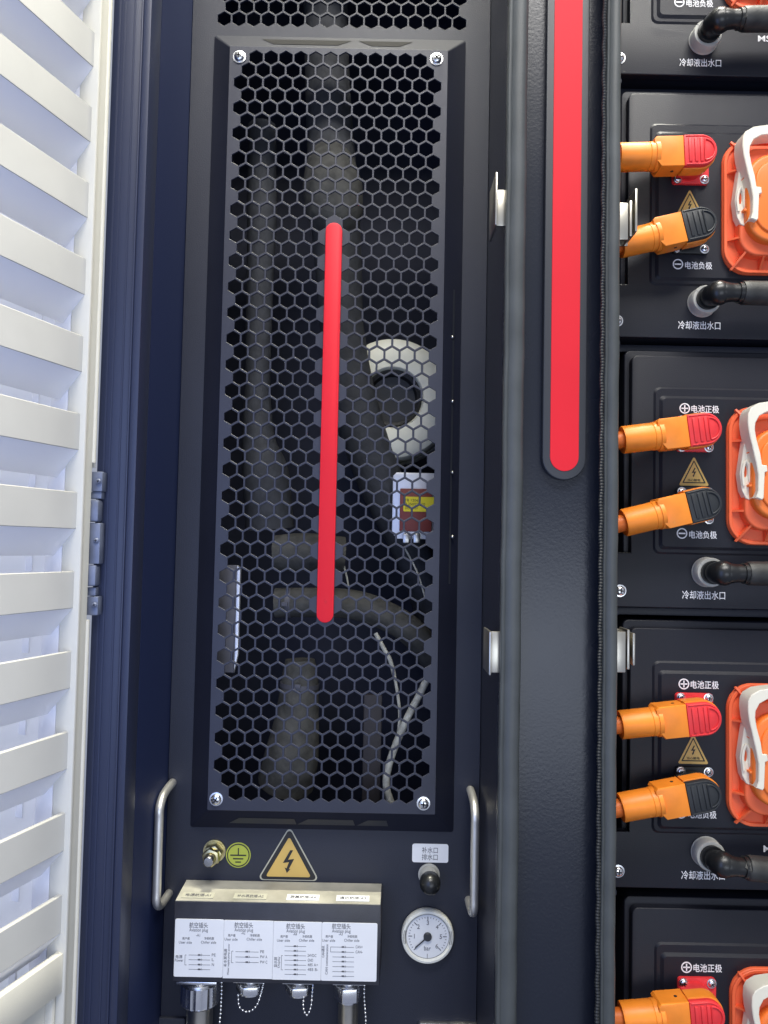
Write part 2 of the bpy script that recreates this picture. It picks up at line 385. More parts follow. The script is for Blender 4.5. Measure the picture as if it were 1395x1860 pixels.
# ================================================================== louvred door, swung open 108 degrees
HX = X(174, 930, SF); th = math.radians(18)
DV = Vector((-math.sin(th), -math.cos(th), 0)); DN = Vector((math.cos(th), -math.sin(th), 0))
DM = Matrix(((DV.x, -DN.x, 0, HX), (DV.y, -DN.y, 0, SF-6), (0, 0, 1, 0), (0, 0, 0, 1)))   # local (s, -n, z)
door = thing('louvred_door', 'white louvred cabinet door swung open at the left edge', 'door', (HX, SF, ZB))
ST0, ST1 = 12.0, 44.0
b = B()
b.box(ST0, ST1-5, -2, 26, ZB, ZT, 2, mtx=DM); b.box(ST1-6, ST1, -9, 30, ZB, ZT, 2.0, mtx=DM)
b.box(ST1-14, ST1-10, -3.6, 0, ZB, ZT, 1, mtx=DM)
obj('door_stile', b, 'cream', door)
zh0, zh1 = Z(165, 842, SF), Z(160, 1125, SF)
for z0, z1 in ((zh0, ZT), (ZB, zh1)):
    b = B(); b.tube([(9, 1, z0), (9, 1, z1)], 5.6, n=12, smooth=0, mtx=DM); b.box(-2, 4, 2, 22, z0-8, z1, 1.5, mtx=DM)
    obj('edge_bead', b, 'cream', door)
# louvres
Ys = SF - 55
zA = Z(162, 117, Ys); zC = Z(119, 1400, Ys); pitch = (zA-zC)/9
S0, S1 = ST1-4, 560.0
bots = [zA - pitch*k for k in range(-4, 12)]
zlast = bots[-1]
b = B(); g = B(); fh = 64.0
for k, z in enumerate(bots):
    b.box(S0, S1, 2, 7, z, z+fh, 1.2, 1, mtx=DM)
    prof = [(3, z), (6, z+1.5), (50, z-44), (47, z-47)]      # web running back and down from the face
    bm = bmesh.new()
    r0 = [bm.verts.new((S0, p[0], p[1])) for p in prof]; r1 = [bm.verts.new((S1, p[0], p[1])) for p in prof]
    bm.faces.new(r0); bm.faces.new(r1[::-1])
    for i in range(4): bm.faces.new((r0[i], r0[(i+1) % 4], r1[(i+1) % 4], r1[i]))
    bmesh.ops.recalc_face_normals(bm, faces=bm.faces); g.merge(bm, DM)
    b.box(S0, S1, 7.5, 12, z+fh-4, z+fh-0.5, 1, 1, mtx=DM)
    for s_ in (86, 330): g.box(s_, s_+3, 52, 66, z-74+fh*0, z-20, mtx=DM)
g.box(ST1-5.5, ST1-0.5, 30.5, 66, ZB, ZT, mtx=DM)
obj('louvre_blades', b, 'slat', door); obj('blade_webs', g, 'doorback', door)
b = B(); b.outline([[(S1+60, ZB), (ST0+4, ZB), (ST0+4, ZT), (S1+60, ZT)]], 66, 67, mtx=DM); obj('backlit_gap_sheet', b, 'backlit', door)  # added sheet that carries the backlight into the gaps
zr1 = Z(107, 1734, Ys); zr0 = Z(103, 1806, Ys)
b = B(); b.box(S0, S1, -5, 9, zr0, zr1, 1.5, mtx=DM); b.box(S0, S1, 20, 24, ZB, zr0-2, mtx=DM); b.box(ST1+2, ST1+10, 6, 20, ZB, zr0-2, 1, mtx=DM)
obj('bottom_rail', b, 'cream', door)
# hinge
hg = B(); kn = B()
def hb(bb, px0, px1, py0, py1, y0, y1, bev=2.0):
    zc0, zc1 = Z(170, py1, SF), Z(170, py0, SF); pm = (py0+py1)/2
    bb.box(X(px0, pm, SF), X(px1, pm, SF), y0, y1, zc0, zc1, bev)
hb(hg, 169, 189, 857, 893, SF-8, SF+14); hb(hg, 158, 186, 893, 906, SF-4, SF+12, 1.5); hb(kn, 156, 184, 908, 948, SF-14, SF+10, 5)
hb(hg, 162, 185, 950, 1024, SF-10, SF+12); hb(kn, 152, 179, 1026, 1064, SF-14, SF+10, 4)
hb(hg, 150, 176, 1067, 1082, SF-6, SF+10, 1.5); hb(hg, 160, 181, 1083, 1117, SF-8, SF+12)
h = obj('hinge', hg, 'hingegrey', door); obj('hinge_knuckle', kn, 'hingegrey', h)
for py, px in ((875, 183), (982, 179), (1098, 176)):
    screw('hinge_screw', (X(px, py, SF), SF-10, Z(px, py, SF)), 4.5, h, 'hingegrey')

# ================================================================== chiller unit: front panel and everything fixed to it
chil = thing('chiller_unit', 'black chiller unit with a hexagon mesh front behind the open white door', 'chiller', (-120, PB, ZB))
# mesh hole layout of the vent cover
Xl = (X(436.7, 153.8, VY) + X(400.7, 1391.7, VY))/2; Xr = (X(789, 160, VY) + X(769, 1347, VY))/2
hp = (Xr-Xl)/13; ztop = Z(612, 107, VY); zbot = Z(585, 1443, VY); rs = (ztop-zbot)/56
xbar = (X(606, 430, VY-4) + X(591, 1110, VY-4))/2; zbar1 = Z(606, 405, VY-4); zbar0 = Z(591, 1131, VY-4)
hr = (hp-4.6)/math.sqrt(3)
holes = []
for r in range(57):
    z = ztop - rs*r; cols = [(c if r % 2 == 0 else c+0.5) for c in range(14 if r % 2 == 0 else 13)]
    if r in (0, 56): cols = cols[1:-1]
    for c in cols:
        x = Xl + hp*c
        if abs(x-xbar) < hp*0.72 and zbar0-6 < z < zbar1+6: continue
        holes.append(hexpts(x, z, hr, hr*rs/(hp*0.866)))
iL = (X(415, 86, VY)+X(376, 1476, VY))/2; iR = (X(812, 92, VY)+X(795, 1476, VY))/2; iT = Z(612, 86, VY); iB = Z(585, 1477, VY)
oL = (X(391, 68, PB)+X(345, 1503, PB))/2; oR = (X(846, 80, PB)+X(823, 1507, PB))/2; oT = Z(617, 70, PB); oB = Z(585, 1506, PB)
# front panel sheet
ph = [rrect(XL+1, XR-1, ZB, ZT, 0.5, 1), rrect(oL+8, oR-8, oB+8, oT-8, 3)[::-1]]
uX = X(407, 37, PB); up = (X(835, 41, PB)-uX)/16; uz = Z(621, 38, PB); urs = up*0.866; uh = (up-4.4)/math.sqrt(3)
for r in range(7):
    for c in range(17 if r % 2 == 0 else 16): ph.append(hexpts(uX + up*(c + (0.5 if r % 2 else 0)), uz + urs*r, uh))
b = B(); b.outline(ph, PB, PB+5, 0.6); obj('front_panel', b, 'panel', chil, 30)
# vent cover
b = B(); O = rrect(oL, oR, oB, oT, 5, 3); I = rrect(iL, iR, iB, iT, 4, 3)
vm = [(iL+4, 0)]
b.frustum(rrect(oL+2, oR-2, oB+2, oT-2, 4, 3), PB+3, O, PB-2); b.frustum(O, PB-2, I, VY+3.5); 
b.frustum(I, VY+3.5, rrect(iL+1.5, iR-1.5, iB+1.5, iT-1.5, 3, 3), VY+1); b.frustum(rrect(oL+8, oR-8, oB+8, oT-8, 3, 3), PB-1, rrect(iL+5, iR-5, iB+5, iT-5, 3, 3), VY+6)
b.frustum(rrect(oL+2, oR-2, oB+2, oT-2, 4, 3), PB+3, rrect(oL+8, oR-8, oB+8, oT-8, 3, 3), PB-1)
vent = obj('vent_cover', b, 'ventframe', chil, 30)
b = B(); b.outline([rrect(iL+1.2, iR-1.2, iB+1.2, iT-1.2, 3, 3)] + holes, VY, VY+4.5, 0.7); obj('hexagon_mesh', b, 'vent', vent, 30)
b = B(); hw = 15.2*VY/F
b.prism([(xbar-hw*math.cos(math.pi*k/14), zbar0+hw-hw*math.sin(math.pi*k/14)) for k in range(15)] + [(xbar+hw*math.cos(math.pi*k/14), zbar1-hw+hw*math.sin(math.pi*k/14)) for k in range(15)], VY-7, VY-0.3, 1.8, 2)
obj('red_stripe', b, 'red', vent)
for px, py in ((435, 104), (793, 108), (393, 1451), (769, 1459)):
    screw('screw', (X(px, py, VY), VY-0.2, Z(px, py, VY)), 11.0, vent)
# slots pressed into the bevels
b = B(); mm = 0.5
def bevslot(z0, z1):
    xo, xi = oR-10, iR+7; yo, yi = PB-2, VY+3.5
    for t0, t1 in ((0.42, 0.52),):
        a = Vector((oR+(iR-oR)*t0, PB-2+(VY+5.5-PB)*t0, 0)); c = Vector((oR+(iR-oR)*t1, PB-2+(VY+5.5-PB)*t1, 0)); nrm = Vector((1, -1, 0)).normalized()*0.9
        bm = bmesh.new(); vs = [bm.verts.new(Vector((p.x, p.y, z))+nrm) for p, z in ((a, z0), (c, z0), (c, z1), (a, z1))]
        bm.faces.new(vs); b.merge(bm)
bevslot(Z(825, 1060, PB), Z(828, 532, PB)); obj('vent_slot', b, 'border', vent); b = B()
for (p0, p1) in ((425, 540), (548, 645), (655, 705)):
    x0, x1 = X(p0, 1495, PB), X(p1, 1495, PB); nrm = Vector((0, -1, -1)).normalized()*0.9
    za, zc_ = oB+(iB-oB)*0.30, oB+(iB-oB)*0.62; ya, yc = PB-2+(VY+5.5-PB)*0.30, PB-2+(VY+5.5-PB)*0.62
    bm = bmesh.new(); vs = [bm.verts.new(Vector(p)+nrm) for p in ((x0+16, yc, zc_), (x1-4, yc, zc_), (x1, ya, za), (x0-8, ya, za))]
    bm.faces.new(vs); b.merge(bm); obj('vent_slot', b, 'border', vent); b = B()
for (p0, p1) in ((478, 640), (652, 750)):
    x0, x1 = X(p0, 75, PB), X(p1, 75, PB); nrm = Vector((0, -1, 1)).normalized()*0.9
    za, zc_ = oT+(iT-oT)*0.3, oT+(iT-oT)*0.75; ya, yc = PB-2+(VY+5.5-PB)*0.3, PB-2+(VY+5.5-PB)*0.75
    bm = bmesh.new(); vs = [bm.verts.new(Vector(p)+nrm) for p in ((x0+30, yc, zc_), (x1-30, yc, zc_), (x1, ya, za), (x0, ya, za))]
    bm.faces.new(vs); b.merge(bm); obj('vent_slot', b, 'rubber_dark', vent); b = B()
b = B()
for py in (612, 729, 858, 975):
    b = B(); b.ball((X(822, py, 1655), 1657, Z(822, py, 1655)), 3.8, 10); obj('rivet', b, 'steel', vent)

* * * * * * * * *

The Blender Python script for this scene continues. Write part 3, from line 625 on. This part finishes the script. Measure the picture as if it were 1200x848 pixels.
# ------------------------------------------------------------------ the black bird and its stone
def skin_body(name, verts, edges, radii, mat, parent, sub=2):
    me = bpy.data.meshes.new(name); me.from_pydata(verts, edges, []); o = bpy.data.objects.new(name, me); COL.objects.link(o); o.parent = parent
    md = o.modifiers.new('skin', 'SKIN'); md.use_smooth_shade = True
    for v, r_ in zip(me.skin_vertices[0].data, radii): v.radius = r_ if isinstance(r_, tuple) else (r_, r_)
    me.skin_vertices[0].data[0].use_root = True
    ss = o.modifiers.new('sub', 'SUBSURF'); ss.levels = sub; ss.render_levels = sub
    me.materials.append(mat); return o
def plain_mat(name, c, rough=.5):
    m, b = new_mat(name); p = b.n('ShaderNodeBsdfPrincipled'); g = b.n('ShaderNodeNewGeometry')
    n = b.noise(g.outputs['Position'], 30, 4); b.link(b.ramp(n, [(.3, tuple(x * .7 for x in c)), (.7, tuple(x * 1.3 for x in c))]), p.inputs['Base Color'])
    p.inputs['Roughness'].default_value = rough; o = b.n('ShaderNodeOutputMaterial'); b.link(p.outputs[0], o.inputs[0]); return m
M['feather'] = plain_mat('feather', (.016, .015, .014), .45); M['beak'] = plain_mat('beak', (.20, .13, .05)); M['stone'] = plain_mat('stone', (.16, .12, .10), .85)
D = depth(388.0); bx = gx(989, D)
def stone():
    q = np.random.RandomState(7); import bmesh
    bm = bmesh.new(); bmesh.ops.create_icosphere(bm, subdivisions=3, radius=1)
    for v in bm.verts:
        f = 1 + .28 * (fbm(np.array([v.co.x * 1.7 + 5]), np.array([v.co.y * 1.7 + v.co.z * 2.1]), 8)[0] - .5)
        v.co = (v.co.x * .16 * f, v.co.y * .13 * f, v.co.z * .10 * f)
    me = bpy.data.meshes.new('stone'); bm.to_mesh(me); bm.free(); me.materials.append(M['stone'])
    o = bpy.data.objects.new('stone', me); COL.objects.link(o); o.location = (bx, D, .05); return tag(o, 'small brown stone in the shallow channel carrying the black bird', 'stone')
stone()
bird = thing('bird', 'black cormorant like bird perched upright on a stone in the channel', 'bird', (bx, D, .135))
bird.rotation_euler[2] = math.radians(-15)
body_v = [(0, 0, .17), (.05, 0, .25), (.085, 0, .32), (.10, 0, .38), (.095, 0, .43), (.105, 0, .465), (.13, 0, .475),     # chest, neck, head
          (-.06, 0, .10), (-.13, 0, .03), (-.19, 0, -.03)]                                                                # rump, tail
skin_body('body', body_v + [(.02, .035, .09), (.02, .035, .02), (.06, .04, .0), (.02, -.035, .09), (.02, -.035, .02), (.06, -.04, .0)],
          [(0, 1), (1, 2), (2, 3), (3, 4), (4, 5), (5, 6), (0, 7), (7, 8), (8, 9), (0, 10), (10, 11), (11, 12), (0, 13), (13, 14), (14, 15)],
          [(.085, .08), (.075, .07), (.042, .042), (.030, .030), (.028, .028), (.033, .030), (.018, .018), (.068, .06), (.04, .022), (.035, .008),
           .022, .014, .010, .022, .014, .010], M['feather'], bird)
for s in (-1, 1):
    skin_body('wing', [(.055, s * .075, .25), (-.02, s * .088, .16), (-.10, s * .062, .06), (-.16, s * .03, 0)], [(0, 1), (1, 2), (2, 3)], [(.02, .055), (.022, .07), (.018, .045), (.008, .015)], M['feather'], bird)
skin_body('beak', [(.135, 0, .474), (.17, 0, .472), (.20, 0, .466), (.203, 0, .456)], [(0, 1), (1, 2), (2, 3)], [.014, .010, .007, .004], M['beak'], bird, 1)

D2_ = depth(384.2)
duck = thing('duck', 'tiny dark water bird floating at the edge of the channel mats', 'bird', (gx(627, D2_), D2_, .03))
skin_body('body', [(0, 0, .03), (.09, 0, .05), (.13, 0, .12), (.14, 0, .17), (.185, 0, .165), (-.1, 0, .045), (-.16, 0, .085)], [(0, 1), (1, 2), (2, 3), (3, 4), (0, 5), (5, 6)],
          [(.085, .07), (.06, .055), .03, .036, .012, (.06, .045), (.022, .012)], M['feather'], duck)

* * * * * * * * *

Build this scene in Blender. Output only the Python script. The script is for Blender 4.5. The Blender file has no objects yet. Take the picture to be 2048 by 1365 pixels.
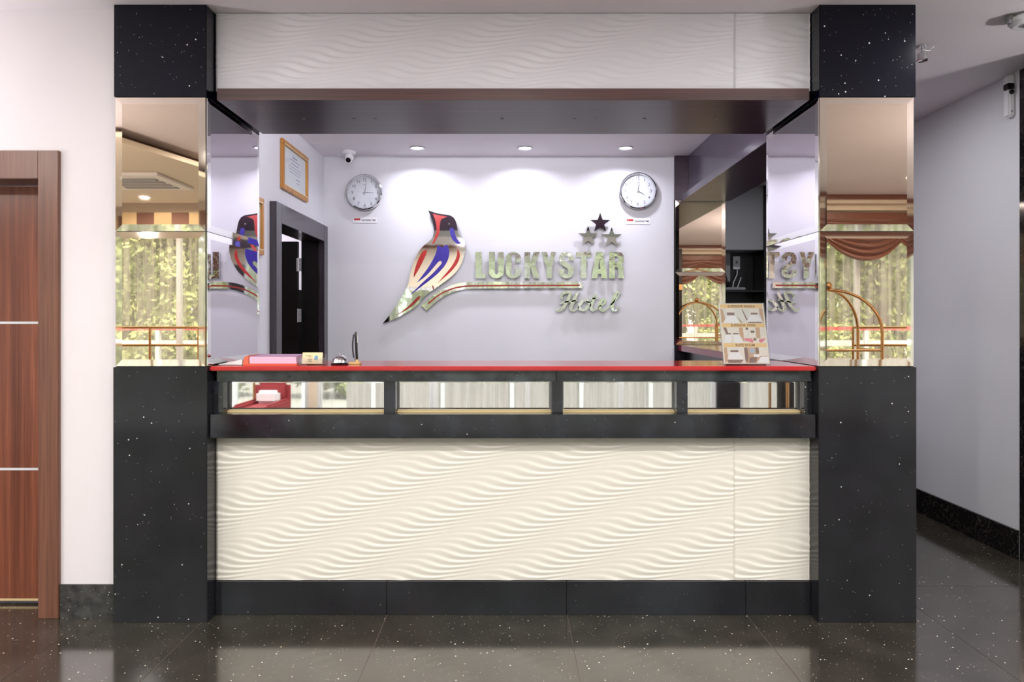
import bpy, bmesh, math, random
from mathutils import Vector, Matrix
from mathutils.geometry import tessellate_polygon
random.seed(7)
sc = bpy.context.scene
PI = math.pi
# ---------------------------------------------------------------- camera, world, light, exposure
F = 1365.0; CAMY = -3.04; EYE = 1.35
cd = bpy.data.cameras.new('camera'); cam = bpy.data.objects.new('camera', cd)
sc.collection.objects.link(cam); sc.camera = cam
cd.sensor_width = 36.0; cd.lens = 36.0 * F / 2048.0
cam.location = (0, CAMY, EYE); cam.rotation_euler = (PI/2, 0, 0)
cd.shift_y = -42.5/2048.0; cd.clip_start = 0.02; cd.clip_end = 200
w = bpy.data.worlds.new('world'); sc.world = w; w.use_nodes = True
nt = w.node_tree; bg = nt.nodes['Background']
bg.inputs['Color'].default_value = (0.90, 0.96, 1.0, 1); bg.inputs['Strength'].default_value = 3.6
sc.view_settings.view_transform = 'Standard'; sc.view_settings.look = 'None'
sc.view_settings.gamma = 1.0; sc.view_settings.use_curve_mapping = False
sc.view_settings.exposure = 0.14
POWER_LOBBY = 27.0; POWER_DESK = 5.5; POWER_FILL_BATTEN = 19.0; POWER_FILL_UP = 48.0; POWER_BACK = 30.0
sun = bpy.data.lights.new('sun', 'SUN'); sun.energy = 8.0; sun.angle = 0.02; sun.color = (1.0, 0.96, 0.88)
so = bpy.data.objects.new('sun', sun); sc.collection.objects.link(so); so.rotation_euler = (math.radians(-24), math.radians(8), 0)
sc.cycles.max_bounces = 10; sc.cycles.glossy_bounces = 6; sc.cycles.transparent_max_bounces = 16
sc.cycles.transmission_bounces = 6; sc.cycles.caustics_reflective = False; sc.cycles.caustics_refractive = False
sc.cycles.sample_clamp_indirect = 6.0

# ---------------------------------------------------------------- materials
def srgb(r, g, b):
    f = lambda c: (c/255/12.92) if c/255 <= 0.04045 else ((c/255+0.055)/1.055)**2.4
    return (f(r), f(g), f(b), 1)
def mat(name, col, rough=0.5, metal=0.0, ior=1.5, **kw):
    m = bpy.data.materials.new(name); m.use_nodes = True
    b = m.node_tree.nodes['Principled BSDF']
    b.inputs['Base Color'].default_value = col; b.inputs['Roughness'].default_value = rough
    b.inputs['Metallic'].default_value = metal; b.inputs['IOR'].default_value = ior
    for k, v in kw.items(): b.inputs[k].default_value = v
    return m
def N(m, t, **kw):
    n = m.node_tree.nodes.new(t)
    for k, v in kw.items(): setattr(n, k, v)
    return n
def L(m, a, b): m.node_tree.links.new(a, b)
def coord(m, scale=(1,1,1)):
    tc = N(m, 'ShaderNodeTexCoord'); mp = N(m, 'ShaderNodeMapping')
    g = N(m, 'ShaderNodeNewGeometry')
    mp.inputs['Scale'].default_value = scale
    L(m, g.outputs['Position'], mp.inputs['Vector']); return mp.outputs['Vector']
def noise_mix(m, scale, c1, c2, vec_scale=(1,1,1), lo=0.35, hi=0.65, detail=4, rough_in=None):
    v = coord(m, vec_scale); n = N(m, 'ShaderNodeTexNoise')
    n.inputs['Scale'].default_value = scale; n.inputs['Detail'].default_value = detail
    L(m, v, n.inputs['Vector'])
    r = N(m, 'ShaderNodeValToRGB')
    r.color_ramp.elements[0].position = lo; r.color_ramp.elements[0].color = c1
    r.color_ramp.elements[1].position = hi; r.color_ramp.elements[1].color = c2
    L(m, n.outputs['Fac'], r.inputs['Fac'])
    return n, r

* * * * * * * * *

== Given instruction ==
Exactly as written, return the lines from the line containing "Write part 2" through the line containing "g.box(ST1-5.5, ST1-0.5, 30.5, 66, ZB, ZT, mtx=DM)", both included.

== Exercise answer ==
Write part 2 of the bpy script that recreates this picture. It picks up at line 385. More parts follow. The script is for Blender 4.5. Measure the picture as if it were 1395x1860 pixels.
# ================================================================== louvred door, swung open 108 degrees
HX = X(174, 930, SF); th = math.radians(18)
DV = Vector((-math.sin(th), -math.cos(th), 0)); DN = Vector((math.cos(th), -math.sin(th), 0))
DM = Matrix(((DV.x, -DN.x, 0, HX), (DV.y, -DN.y, 0, SF-6), (0, 0, 1, 0), (0, 0, 0, 1)))   # local (s, -n, z)
door = thing('louvred_door', 'white louvred cabinet door swung open at the left edge', 'door', (HX, SF, ZB))
ST0, ST1 = 12.0, 44.0
b = B()
b.box(ST0, ST1-5, -2, 26, ZB, ZT, 2, mtx=DM); b.box(ST1-6, ST1, -9, 30, ZB, ZT, 2.0, mtx=DM)
b.box(ST1-14, ST1-10, -3.6, 0, ZB, ZT, 1, mtx=DM)
obj('door_stile', b, 'cream', door)
zh0, zh1 = Z(165, 842, SF), Z(160, 1125, SF)
for z0, z1 in ((zh0, ZT), (ZB, zh1)):
    b = B(); b.tube([(9, 1, z0), (9, 1, z1)], 5.6, n=12, smooth=0, mtx=DM); b.box(-2, 4, 2, 22, z0-8, z1, 1.5, mtx=DM)
    obj('edge_bead', b, 'cream', door)
# louvres
Ys = SF - 55
zA = Z(162, 117, Ys); zC = Z(119, 1400, Ys); pitch = (zA-zC)/9
S0, S1 = ST1-4, 560.0
bots = [zA - pitch*k for k in range(-4, 12)]
zlast = bots[-1]
b = B(); g = B(); fh = 64.0
for k, z in enumerate(bots):
    b.box(S0, S1, 2, 7, z, z+fh, 1.2, 1, mtx=DM)
    prof = [(3, z), (6, z+1.5), (50, z-44), (47, z-47)]      # web running back and down from the face
    bm = bmesh.new()
    r0 = [bm.verts.new((S0, p[0], p[1])) for p in prof]; r1 = [bm.verts.new((S1, p[0], p[1])) for p in prof]
    bm.faces.new(r0); bm.faces.new(r1[::-1])
    for i in range(4): bm.faces.new((r0[i], r0[(i+1) % 4], r1[(i+1) % 4], r1[i]))
    bmesh.ops.recalc_face_normals(bm, faces=bm.faces); g.merge(bm, DM)
    b.box(S0, S1, 7.5, 12, z+fh-4, z+fh-0.5, 1, 1, mtx=DM)
    for s_ in (86, 330): g.box(s_, s_+3, 52, 66, z-74+fh*0, z-20, mtx=DM)
g.box(ST1-5.5, ST1-0.5, 30.5, 66, ZB, ZT, mtx=DM)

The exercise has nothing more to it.